Is Your Price Right? Does It Strengthen Your Profitability or Undermine It?

For some companies, the pricing policy for goods and services is based purely on a combination of covering costs and making a reasonable profit. Smart management however, understands that pricing is one of the most obvious indicators of a brand’s competitive strategy.

 Brand Pricing

  

Pricing policies determine where your offering is positioned in the market. It is a reflection of your brand’s core values and helps shape customer quality expectations of your product or service. With this in mind, ask yourself, what is your pricing policy telling your market about your brand?

 

 

Top 3 Most Common Pricing Mistakes to Avoid

 

1. Lowest Price Does Not Always Mean Best Value

Most customers care about value for money rather than lowest price.  In tough economic times people still have to spend money and so their tendency to focus on the value of their ROI is even more pronounced. Customers are far more than one-dimensional money savers. They want brands that will serve their needs and offer value for money.

 

 Brand Price Matching

 

2. Cost Cutting

The current economic situation has come companies cost cutting and lowering prices in an effort to survive until things improve. Brands need to accept the current economy as the new normal. Look at it not as a bad economy but as the economy.
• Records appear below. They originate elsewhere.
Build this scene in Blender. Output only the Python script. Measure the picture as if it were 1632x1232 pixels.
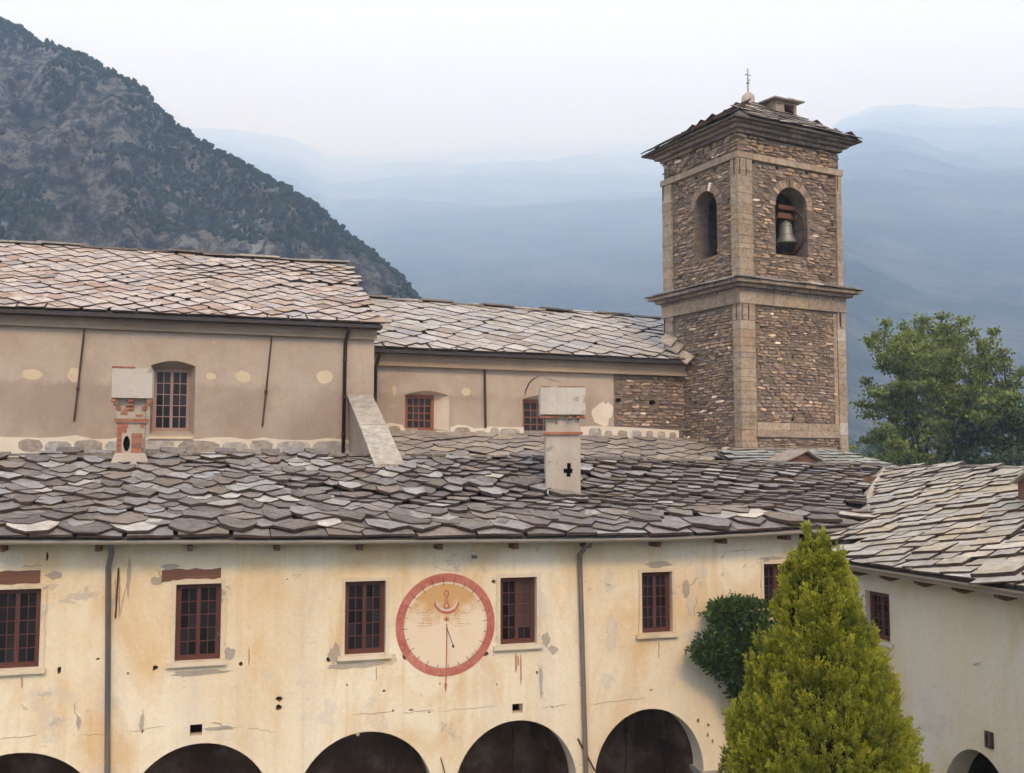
import bpy, math, random
import numpy as np
from mathutils import Vector, Matrix, noise as mnoise
from mathutils.geometry import tessellate_polygon
random.seed(7)
for _o in list(bpy.data.objects): bpy.data.objects.remove(_o)
SC = bpy.context.scene
COL = SC.collection
R = math.radians
F = 1600.0; EYE = 9.5; HOR = 740.0
# ---------------------------------------------------------------- camera
cam_d = bpy.data.cameras.new('camera'); cam = bpy.data.objects.new('camera', cam_d); COL.objects.link(cam)
cam_d.sensor_width = 36; cam_d.lens = 36*F/1632; cam_d.clip_start = .1; cam_d.clip_end = 60000
PITCH = math.atan((HOR-616)/F)
cam.location = (0, 0, EYE); cam.rotation_euler = (math.pi/2+PITCH, 0, 0)
SC.camera = cam
# ---------------------------------------------------------------- sky, sun, exposure
SUN = Vector((.22, -.9, .80)).normalized()
SC.view_settings.view_transform = 'Standard'; SC.view_settings.look = 'None'
SC.view_settings.gamma = 1; SC.view_settings.use_curve_mapping = False
SC.view_settings.exposure = 1.1
W = bpy.data.worlds.new('World'); SC.world = W; W.use_nodes = True
wn = W.node_tree.nodes; wl = W.node_tree.links; wn.clear()
w_out = wn.new('ShaderNodeOutputWorld'); w_bg = wn.new('ShaderNodeBackground'); w_bg.inputs[1].default_value = .1
w_sky = wn.new('ShaderNodeTexSky'); w_sky.sky_type = 'NISHITA'; w_sky.sun_disc = False
w_sky.sun_elevation = math.asin(SUN.z); w_sky.sun_rotation = math.atan2(SUN.x, SUN.y)
w_tc = wn.new('ShaderNodeTexCoord'); w_map = wn.new('ShaderNodeMapping'); w_map.inputs['Scale'].default_value = (1, 1, 2.6)
w_no = wn.new('ShaderNodeTexNoise'); w_no.inputs['Scale'].default_value = 1.7; w_no.inputs['Detail'].default_value = 4; w_no.inputs['Roughness'].default_value = .45
w_rp = wn.new('ShaderNodeValToRGB'); w_rp.color_ramp.elements[0].position = .3; w_rp.color_ramp.elements[1].position = .7
w_rp.color_ramp.elements[0].color = (5.8, 7.8, 16.6, 1); w_rp.color_ramp.elements[1].color = (8.3, 10.6, 20.2, 1)
w_mx = wn.new('ShaderNodeMix'); w_mx.data_type = 'RGBA'; w_mx.inputs[0].default_value = .93
wl.new(w_tc.outputs['Generated'], w_map.inputs[0]); wl.new(w_map.outputs[0], w_no.inputs['Vector']); wl.new(w_no.outputs[0], w_rp.inputs[0])
wl.new(w_sky.outputs[0], w_mx.inputs[6]); wl.new(w_rp.outputs[0], w_mx.inputs[7]); wl.new(w_mx.outputs[2], w_bg.inputs[0]); wl.new(w_bg.outputs[0], w_out.inputs[0])
sd = bpy.data.lights.new('sun', 'SUN'); sd.energy = 5; sd.angle = R(13); sd.color = (.66, .74, .82)
so = bpy.data.objects.new('sun', sd); COL.objects.link(so); so.rotation_euler = SUN.to_track_quat('Z', 'Y').to_euler(); so.location = (0, 0, 60)
SC.cycles.volume_bounces = 8; SC.cycles.max_bounces = 12; SC.cycles.volume_max_steps = 64
SC.cycles.use_denoising = True; SC.cycles.sample_clamp_indirect = 6

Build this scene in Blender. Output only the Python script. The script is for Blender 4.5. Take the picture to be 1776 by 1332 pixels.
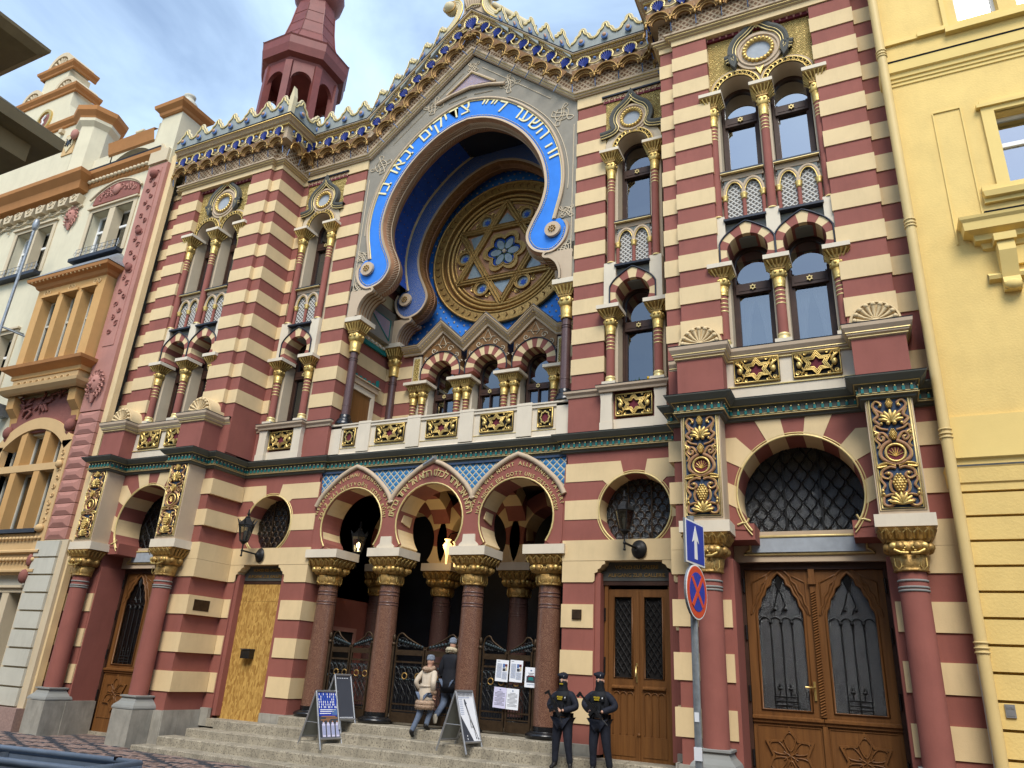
import bpy, math, random
from math import sin, cos, pi, radians, sqrt, atan2, hypot
from mathutils import Vector, Matrix
for o in list(bpy.data.objects): bpy.data.objects.remove(o)
S = bpy.context.scene; COL = S.collection
K = 1.3            # metres per modelling unit
random.seed(11)
# ------------------------------------------------------------------ camera
yaw, pitch, roll = -0.4622726, 0.3745431, 0.0577479
fw = Vector((sin(yaw)*cos(pitch), cos(yaw)*cos(pitch), sin(pitch)))
r0 = Vector((cos(yaw), -sin(yaw), 0)); u0 = r0.cross(fw)
rv = cos(roll)*r0 + sin(roll)*u0; uv = -sin(roll)*r0 + cos(roll)*u0
cd = bpy.data.cameras.new('camera'); cam = bpy.data.objects.new('camera', cd); COL.objects.link(cam)
cd.sensor_width = 36; cd.lens = 36*1276.99/1776; cd.clip_end = 4000; cd.clip_start = .05
cam.matrix_world = Matrix(((rv.x, uv.x, -fw.x, 7.43437*K), (rv.y, uv.y, -fw.y, -10.44*K), (rv.z, uv.z, -fw.z, 1.6182*K), (0, 0, 0, 1)))
S.camera = cam
# ------------------------------------------------------------------ world, sun, exposure
SUN_EL, SUN_AZ = radians(50), radians(158)       # azimuth counted from +y towards +x
w = bpy.data.worlds.new('World'); S.world = w; w.use_nodes = True
nt = w.node_tree; N = nt.nodes; L = nt.links; N.clear()
wo = N.new('ShaderNodeOutputWorld'); bg = N.new('ShaderNodeBackground'); bg.inputs[1].default_value = .09
sky = N.new('ShaderNodeTexSky'); sky.sky_type = 'NISHITA'; sky.sun_disc = False
sky.sun_elevation = SUN_EL; sky.sun_rotation = SUN_AZ; sky.air_density = 1.0; sky.dust_density = .6; sky.ozone_density = 2.0
tc = N.new('ShaderNodeTexCoord'); mp = N.new('ShaderNodeMapping'); mp.inputs['Scale'].default_value = (1.5, 1.5, 3.2); mp.inputs['Location'].default_value = (.4, 1.7, .3)
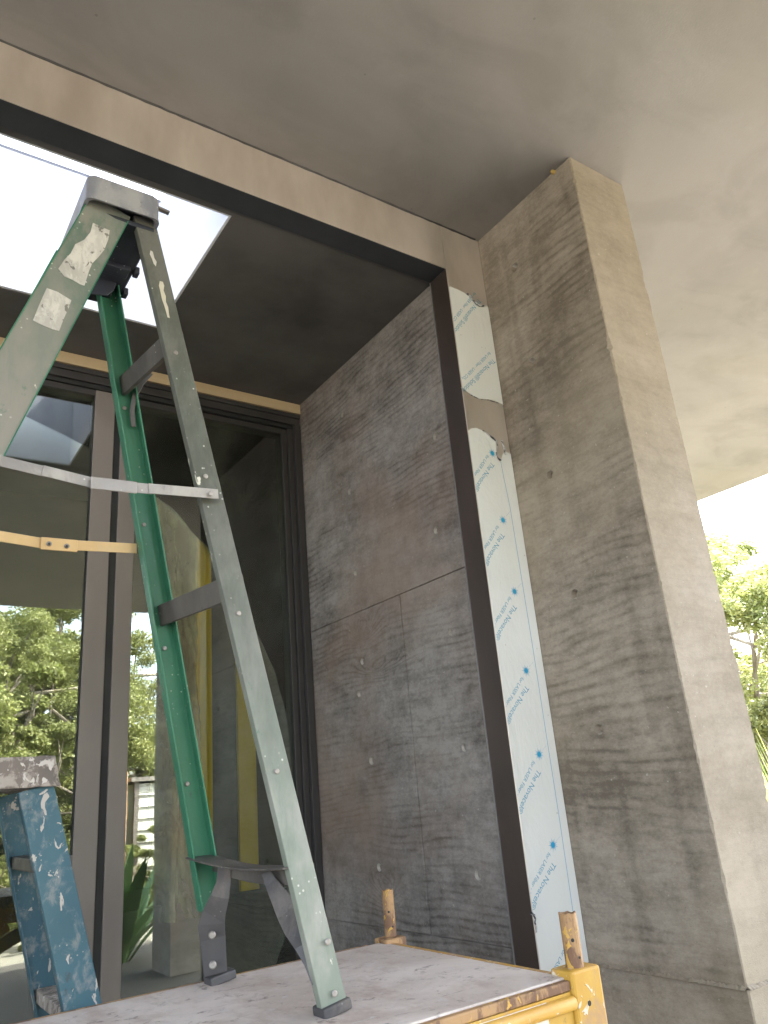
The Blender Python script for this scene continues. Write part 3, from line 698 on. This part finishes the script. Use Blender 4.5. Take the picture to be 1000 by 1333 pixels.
def mixrail(name, low, high, z0, z1):
    """lower tone and darker upper tone of one rail, blended along its height with a ragged edge"""
    n = N(name); z = n.xyz()[2]
    f = n.ramp(n.math('ADD', z, n.math('MULTIPLY', n.math('SUBTRACT', n.noise(7, n.map((1, 1, .3)), 5, .7), .5), 1.3)), z0, z1)
    c1 = n.mix(n.ramp(n.noise(8, n.map((1, 1, .4)), 6, .65), .4, .65), low[0], low[1]); c2_ = n.mix(n.ramp(n.noise(10, n.map((1, 1, .5)), 6, .7), .4, .62), high[0], high[1])
    c = n.mix(f, c1, c2_)
    s1 = n.noise(30, n.map((1, 1, .45), (3, 1, 7)), 4, .6, .8); c = n.mix(n.ramp(s1, .69, .71), c, (.55, .52, .44))
    c = n.mix(n.math('MULTIPLY', n.ramp(n.voro(60), .06, .18, .8, 0.), n.ramp(n.noise(11, n.map(loc=(2, 7, 1)), 3), .5, .62)), c, (.6, .58, .52)); c = n.mix(n.ramp(n.noise(46, n.map((1, 1, .2)), 6, .75), .5, .72, 0., .45), c, (.12, .15, .125))
    c = n.mix(n.ramp(n.noise(25, n.map((1, 1, .8), (9, 1, 2)), 5, .7), .63, .7, 0., .5), c, (.03, .12, .075))
    n.bump(n.math('ADD', s1, n.math('MULTIPLY', n.noise(90), .3)), .3, .002)
    return n.set(c, .48, spec=.45)
M['railA'] = mixrail('ladder_rail_paint', ((.19, .215, .175), (.285, .285, .25)), ((.075, .078, .062), (.12, .115, .098)), H-.25, H+.75)
M['railC'] = mixrail('ladder_front_rail_paint', ((.21, .195, .165), (.155, .165, .135)), ((.075, .12, .09), (.19, .185, .155)), H+.9, H+1.5)
rA = rail('rear_leg', Af, At, .053, .020, M['railA'], (0, 1, 0), gr)
rB = rail('rear_leg', Bf.lerp(Bt, .085), Bt, .056, .032, M['green'], (0, -1, 0), gr)
rC = rail('front_leg', Cf, Ct, .098, .032, M['railC'], (0, 1, 0), gr)
rD = rail('front_leg', Df, Dt, .098, .032, M['green'], (0, -1, 0), gr)
bm = bmesh.new()          # bare green edges left where the smears stop short
a = (Ct-Cf).normalized(); u = Vector((0, 1, 0)).cross(a).normalized()
for s in (-1, 1):
    sweep(bm, Cf.lerp(Ct, .02)+u*s*.0485+Vector((0, -.0006, 0)), Cf.lerp(Ct, .99)+u*s*.0485+Vector((0, -.0006, 0)), u, rect(.0025, .002), n=1)
obj('rail_edge', bm, M['green'], gr)
def along(p0, p1, z): return p0.lerp(p1, (z-p0.z)/(p1.z-p0.z))
for z in (.45, 1.05):
    pa, pb = along(Af, At, H+z-.02), along(Bf, Bt, H+z+.0)
    bm = bmesh.new(); d = (Af-At).normalized(); sweep(bm, pa+Vector((0, .006, 0)), pb-Vector((0, .006, 0)), d, rect(.052, .012)); sweep(bm, pa+Vector((.012, .006, .02)), pb+Vector((.012, -.006, .02)), d, rect(.012, .03))
    o = obj('rear_rung', bm, M['brown_step'], gr, bevel=.002)
for k, z in enumerate((-.08, .22, .52, .82, 1.12)):
    pa, pb = along(Cf, Ct, H+z), along(Df, Dt, H+z)
    bm = bmesh.new(); sweep(bm, pa+Vector((0, .004, 0)), pb-Vector((0, .004, 0)), (1, 0, 0), [(-.045, -.012), (.045, -.012), (.045, .010), (.041, .010), (.041, -.008), (-.041, -.008), (-.041, .010), (-.045, .010)])
    obj('step', bm, M['zinc'], gr)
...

Companies should implement a pricing structure that best reflects the core value of the brand, rather than clutching at the lower end of the market. 

 

 Slashing Prices

 

Companies need revenue more than ever. Cost cutting can position your brand as the low cost provider and that is a risky place to be in.  Brands that focus on being the low cost provider are left with little to offer the market if suddenly undercut by competitors.

  

3. Inconsistent Pricing Strategies

Frequently changing pricing strategies makes it difficult for customers to calculate the value received with each purchase. It can lead to consumer confusion and can trigger a lack of confidence or mistrust in what appears to be disorganized management. Identifying your most appropriate pricing strategy and keep it consistent.

 

 

Top 5 Strategies That Can Strengthen Your Brand Positioning

 

1. Emphasize Benefits

Lowest price doesn’t always win. Customers develop feelings through their brand experience that impacts on their judgment of value. Customers care about value. By remaining consistent in your pricing strategy and focusing on communicating the value proposition of your brand you will provide your customer with the confidence they need when making a purchase and help them feel more positive about the way they spend their money.

 

 Brand Value

 

2. Focus on Core Values

Core values are the foundations on which brand identity is shaped. Re-examining your brand’s core values can help refocus your pricing strategy and provide the guidelines to strengthen your relationship with your customers. If your brand’s core value was to provide greater quality at a fair price then moving to a low price strategy will damage the very nature of your brand. Customers tend to be more willing to spend a little more money for better value. 

 

3. Bundle Costs

Customers feel a loss when they spend money. Separately listing all the elements they are paying for highlights the extent of the loss in the transaction. Bundling the items into one price is easier to change the customer’s perspective, encourages purchasing and can provide a sense of increased value for money.

 

4. Stagger Price Increases

Webers Law is a strategy adopted by Starbucks in their pricing strategy. It states that customers do not register price increases until they become highly significant. By raising their prices by only a few cents at a time Starbucks did not deter their customers and managed to rise prices without consumer backlash.

  

5. Make Your Offering Incomparable

You don’t want to be forced to lower prices, but how do you deal with low price anchors set by your competition? The easiest way to make your offering incomparable to your competitors is by changing the way you present your offer. 

 

For example, if you are in the B2B software industry, rather than a generic  offering; “software solutions for business”, try “software solutions for business that maximize productivity”. That one small change can make sure that your solution is incomparable and will make it harder for customers to reference the low price anchor.

 

Do not compromise your brand integrity by slashing prices. Focus on your brand’s value proposition and articulate it clearly to your employees and customers alike. Make sure the pricing strategy you employ supports a sustainable and profitable future for your brand.

 

• Do you need to reposition your brand to increase your profitability?

 

• Are you undermining your brand with unsustainable discounting?

 

• Could re-evaluating your core brand values help you increase your profitability?